The need for government intervention was best explained and fully realised during the temple entry movement. The need to treat temples as public spaces was significantly underscored then. In Tamil Nadu, temple entry movement, though it started in the 19th century, achieved its objective only in 1939 in Madurai Meenakshi Amman temple. It was not easy. Priests opposed it as interference in their religious practice. Nevertheless, the government pushed the reforms through by passing suitable legislation. Some of the temples such as Venkataramana temple in Moolky Petta in Karanataka, which claimed denomination status, sought cover under Article 26 and denied entry to Dalits. The Court facilitated Dalit entry.

Abolishing hereditary rights of priests was the next major step to make temples accessible to all. Priesthood for long was an exclusive preserve of select Brahmin families. Many reformers and governments considered this as unjust and felt it often led to abuse of position. The Andhra Pradesh government, through a big bold move in 1987, showed that not only removing hereditary rights of priests is necessary, but also legitimate. It chose the Tirumala Tirupati temple to demonstrate this. Predictably, the priests and their supporters saw this as an “outrageous interference” with religion.

The priests of Tirupati argued that they belong to the Vaikanasa agama, which was the liturgical tradition followed in the temple, and hence have the exclusive right to be priests. They emphasised that they were not office holders, but an integral part of temple religious practice. The Supreme Court thought otherwise. It ruled that performance of the rituals was part of religion, but the person who performs them is not.

Any qualified person could be appointed, it concluded. The Tamil Nadu government, which abolished hereditary rights of priests in 1971, took reforms to its logical conclusion. In 2006, it passed an order to appoint liturgically trained non-Brahmins as temple priests and set up colleges to train the interested. It tried to remove the last preserve of caste discrimination. This scheme is presently under litigation, and the 207 qualified non-Brahmin priests await appointment.
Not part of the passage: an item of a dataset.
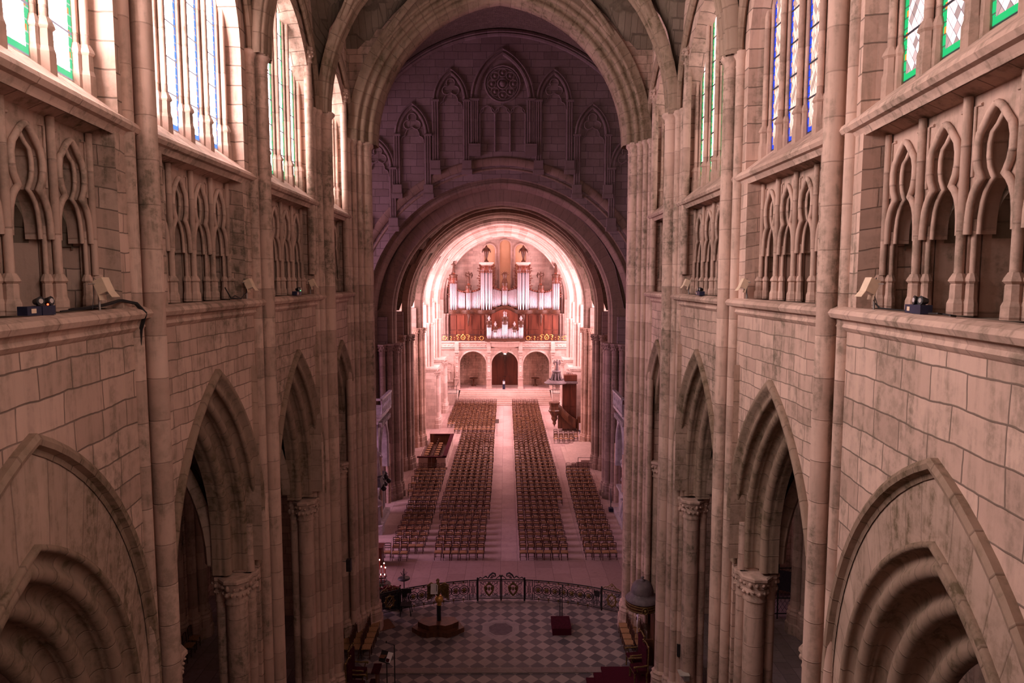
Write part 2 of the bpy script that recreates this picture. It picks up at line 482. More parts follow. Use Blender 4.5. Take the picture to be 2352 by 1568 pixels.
        for sg, t, lz in seq:
            row = []
            for d, dep in prof:
                if t is None:
                    row.append((u0 + sg * (h + d), dep, lz))
                else:
                    x, z = pt(sg, t, d)
                    row.append((x, dep, z))
            rows.append(row)
            q = Vector((row[0][0], row[0][2], 0))
            if prev is not None: acc += (q - prev).length
            prev = q
            lens.append(acc)
        s.grid(rows, lambda i, j: (cum[min(j, len(cum) - 1)], lens[min(i, len(lens) - 1)]), smooth)
    def archwall(s, ua, ub, z0, zt, u0, zs, h, c, d=0.0, nn=0.0, n=14):
        """flat wall ua..ub, z0..zt with the arch cut out of it"""
        R = h + c + d
        T = math.acos(max(-1, min(1, c / R)))
        pts = []
        for i in range(n + 1): pts.append((u0 - (-c + R * math.cos(T * i / n)), zs + R * math.sin(T * i / n)))
        for i in range(n - 1, -1, -1): pts.append((u0 + (-c + R * math.cos(T * i / n)), zs + R * math.sin(T * i / n)))
        hu = h + d
        if ua < u0 - hu - 1e-4:
            s.rect(ua, u0 - hu, z0, zt, nn)
        if ub > u0 + hu + 1e-4:
            s.rect(u0 + hu, ub, z0, zt, nn)
        for a, b in zip(pts, pts[1:]):
            s.poly([(a[0], nn, a[1]), (b[0], nn, b[1]), (b[0], nn, zt), (a[0], nn, zt)], [(a[0], a[1]), (b[0], b[1]), (b[0], zt), (a[0], zt)])
    def build(s, name, mats, parent=None, **kw):
        me = bpy.data.meshes.new(name)
        me.from_pydata([tuple(v) for v in s.v], [], s.f)
        if not isinstance(mats, (list, tuple)):
            mats = [mats]
        for m in mats:
            me.materials.append(M[m] if isinstance(m, str) else m)
        uvl = me.uv_layers.new(name='UVMap')
        flat = [c for f in s.uv for q in f for c in q[:2]]
        uvl.data.foreach_set('uv', flat)
        me.polygons.foreach_set('use_smooth', s.sm)
        me.polygons.foreach_set('material_index', s.mi)
        me.validate()
        me.update()
        o = bpy.data.objects.new(name, me)
        COL.objects.link(o)
        if parent is not None:
            o.parent = parent
            off = parent.location if parent.parent is None else Vector((0, 0, 0))
            o.matrix_parent_inverse = Matrix.Translation(-Vector(off))
        tag(o, **kw)
        return o
def tag(o, label=None, cat=None, group=None, kind=None):
    if label: o['label'] = label
    if cat: o['category'] = cat
    if group: o['group'] = group
    if kind: o['kind'] = kind
    return o
def thing(name, loc, label, cat, group=None, kind=None):
    o = bpy.data.objects.new(name, None)
    o.empty_display_size = 0.2
    COL.objects.link(o)
    o.location = loc
    return tag(o, label, cat, group, kind)
def dup(root, loc, rz=None, label=None, group=None):
    r = root.copy()
    COL.objects.link(r)
    r.location = loc
    if rz is not None: r.rotation_euler = (0, 0, rz)
    if label: r['label'] = label
    if group: r['group'] = group
    for ch in list(root.children):
        c = ch.copy()
        COL.objects.link(c)
        c.parent = r
        for g in list(ch.children):
            d = g.copy()
            COL.objects.link(d)
            d.parent = c
    return r
def ST(mb, name, mat, label=None, parent=None, cat=None):
    return mb.build(name, mat, parent, label=label, cat=cat, kind='structure' if parent is None else None)
SIDE = {-1: 'left', 1: 'right'}
# ================================================================== CHOIR
W = 6.35
YP = [12.5, 18.4, 24.6, 29.8]           # pier centres along each side
LEDGE, STRING, CAPZ = 15.33, 18.42, 21.55
ANG = math.radians(6.5)
def side_frame(s, bay):
    """bay 0 = the canted bay of the apse nearest the camera"""
    if bay == 0:
        return Fr((s * W, YP[0], 0), (s * math.sin(ANG), math.cos(ANG), 0), (s * math.cos(ANG), -math.sin(ANG), 0)), -7.6, 0.0
    return Fr((s * W, YP[bay - 1], 0), (0, 1, 0), (s, 0, 0)), 0.0, YP[bay] - YP[bay - 1]
BAYNAME = ['canted bay nearest the camera', 'second bay', 'third bay', 'last bay beside the crossing']

LEDGE_PROF = [(0.35, LEDGE - 0.02), (-0.06, LEDGE), (-0.20, LEDGE - 0.05), (-0.245, LEDGE - 0.12), (-0.20, LEDGE - 0.20), (-0.09, LEDGE - 0.23),
              (-0.06, LEDGE - 0.30), (-0.085, LEDGE - 0.36), (-0.03, LEDGE - 0.42), (0.02, LEDGE - 0.46)]
def string_prof(s_in, z_in):
    return [(s_in, z_in), (-0.02, STRING + 0.16), (-0.14, STRING + 0.08), (-0.18, STRING), (-0.13, STRING - 0.07), (-0.05, STRING - 0.09), (0.0, STRING - 0.16), (0.02, STRING - 0.2)]
SOFF = 18.20
TD = 0.44       # depth of the gallery recess
WD = 0.45       # depth of the window plane
CUSP = [(15.2, 1.0), (16.4, 1.0), (16.62, 0.98), (16.80, 0.92), (16.93, 0.81), (17.02, 0.67), (17.07, 0.55), (17.09, 0.48), (17.14, 0.56), (17.24, 0.68), (17.38, 0.75), (17.54, 0.75), (17.68, 0.66), (17.80, 0.44), (17.90, 0.26), (17.96, 0.10), (17.98, 0.0)]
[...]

It is a misconception that the government is interested only in large and wealthy temples, and that in the name of reforms, it tries to take over temple properties. Numbers prove that this allegation is far from the truth. About 34,470 religious institutions, which constitute 90 per cent of those managed by the Tamil Nadu government, are small and earn less than Rs. 10,000 annually. Only less than one per cent earns more than Rs. 10 lakh annually. Preventing misuse of public offerings has been the core concern. The government recently brought temples under the Right to Information Act, which is another right step toward making temple administration more accountable and transparent.
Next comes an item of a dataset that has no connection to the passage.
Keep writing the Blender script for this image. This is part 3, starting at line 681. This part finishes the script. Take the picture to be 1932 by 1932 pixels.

In Chidambaram, funds and property were not the only issues in question. Some unreasonable practices too drew government attention. For instance, Dikshitars for long did not permit singing of Tamil Saivaite devotional-hymns, which is a popular practice with the non-Brahmins, near the sanctum. They even got a stay order against it. Only when the government contemplated taking legal action and issued an official order in 2008 to permit hymn singing, did the Dikshitars relent. The government has tried many times to restructure the Chidambaram temple administration. The Madras High Court even upheld its 1933 scheme involving Dikshitars to manage the temple, but with minor modification. Strangely, the government did not implement it, leading to the present situation.

It would be pertinent to recall what the central Commission on Hindu Religious Endowments constituted in 1960 observed about the situation in South India where temples had been under statuary regulation for decades. The commission, to its satisfaction, found most of the large temples fairly well administered and that “many of the gross abuses” are “happily absent”. It also quickly added that this does not mean that there is no need for further reforms. Marc Galanter’s Law and Society in Modern India explains that the constitutional mandate enables law to perform an arbitral role. Legal measures do not have to be confined to ascertaining a preordained religious sphere. Where reforms are needed, the state can implement them. In this context, even rights provided by Article 26 are not unfettered.